How does Grepr ensure high availability?
This page describes how high availability (HA) is managed for the Grepr software as a service (SaaS) offering. This HA support ensures no or minimal downtime for your Grepr pipelines. This page includes a description of the primary services in the Grepr architecture, how those services are configured to support HA, and how the system responds to failure scenarios for the services.
The Grepr architecture
The Grepr SaaS offering runs on the AWS public cloud in the us-east-1
region. In the us-east-1
region, Grepr runs compute nodes deployed across three availability zones. These compute nodes run services that implement Grepr functionality.
The main services in this architecture are:
- Stateless services: These services serve the Grepr REST APIs, and run on multiple compute nodes across three availability zones. The number of replicas of each service is determined by an autoscaler that scales based on load. Initially, each availability zone runs a single replica, ensuring a minimum of three replicas. As load increases, the autoscaler can add capacity by adding replicas in any availability zone where compute node capacity is available.

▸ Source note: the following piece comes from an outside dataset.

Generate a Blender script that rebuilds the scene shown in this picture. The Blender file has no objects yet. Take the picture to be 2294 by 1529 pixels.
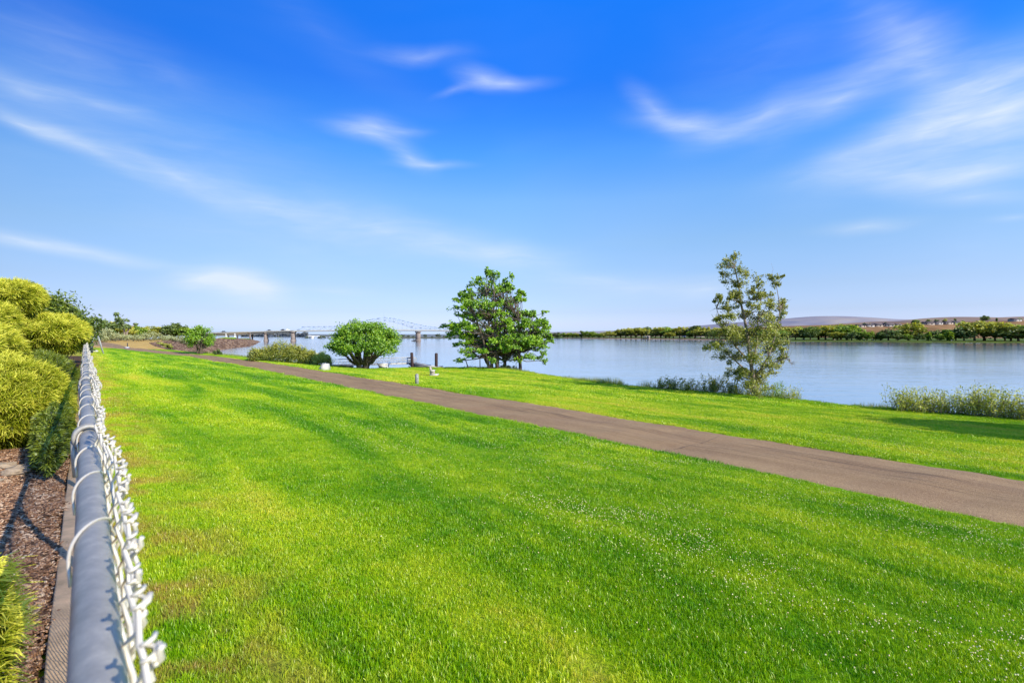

- Data pipelines: Data pipelines are stateful services that run Apache Flink jobs to process data. Data pipelines run on multiple compute nodes across three availability zones. To optimize network latency and data transfer, Grepr ensures that the compute nodes hosting a pipeline are co-located by allocating the pipeline’s services in a single availability zone. The number of replicas for services running a particular data pipeline is determined by an autoscaler that scales based on load.
Failure Scenarios
The following describes how the Grepr system responds to various failure scenarios.
Compute node failures
- Stateless services: When a compute node running a stateless service fails, in-flight requests running on that compute node fail. Subsequent requests are routed to services running on healthy compute nodes. If compute node capacity is available, the autoscaler provisions compute capacity to replace the lost capacity.
- Data pipelines: When a compute node running a data pipeline fails, the data pipeline automatically stops its associated job, provisions compute capacity to replace the capacity that was lost because of the failure, then restarts the pipeline from the last checkpoint. You might experience a brief, seconds-long period of downtime while the new resources are being provisioned. You might also see duplicate data sent through the pipeline sink for the period of time that the last checkpoint ran to the time that the compute node failed.
Availability zone failures
Stateless Services: When an availability zone fails, in-flight requests running on compute nodes in that availability zone fail. Subsequent requests are routed to healthy services running on compute nodes in healthy availability zones. If compute node capacity is available, the autoscaler provisions compute capacity in the healthy availability zone.
- Data Pipelines: When an availability zone fails, data pipeline services are restarted on compute nodes in healthy availability zones. If this occurs, there is a brief, seconds-long downtime while new resources are being provisioned. You might also see duplicate data sent through the pipeline sink for the period of time that the last checkpoint ran to the time that the compute node failed.
AWS region failure
In the unlikely event that the us-east-1
region fails, the Grepr team will manually provision resources in a different AWS region and migrate services to that new region. This process is expected to take approximately one hour.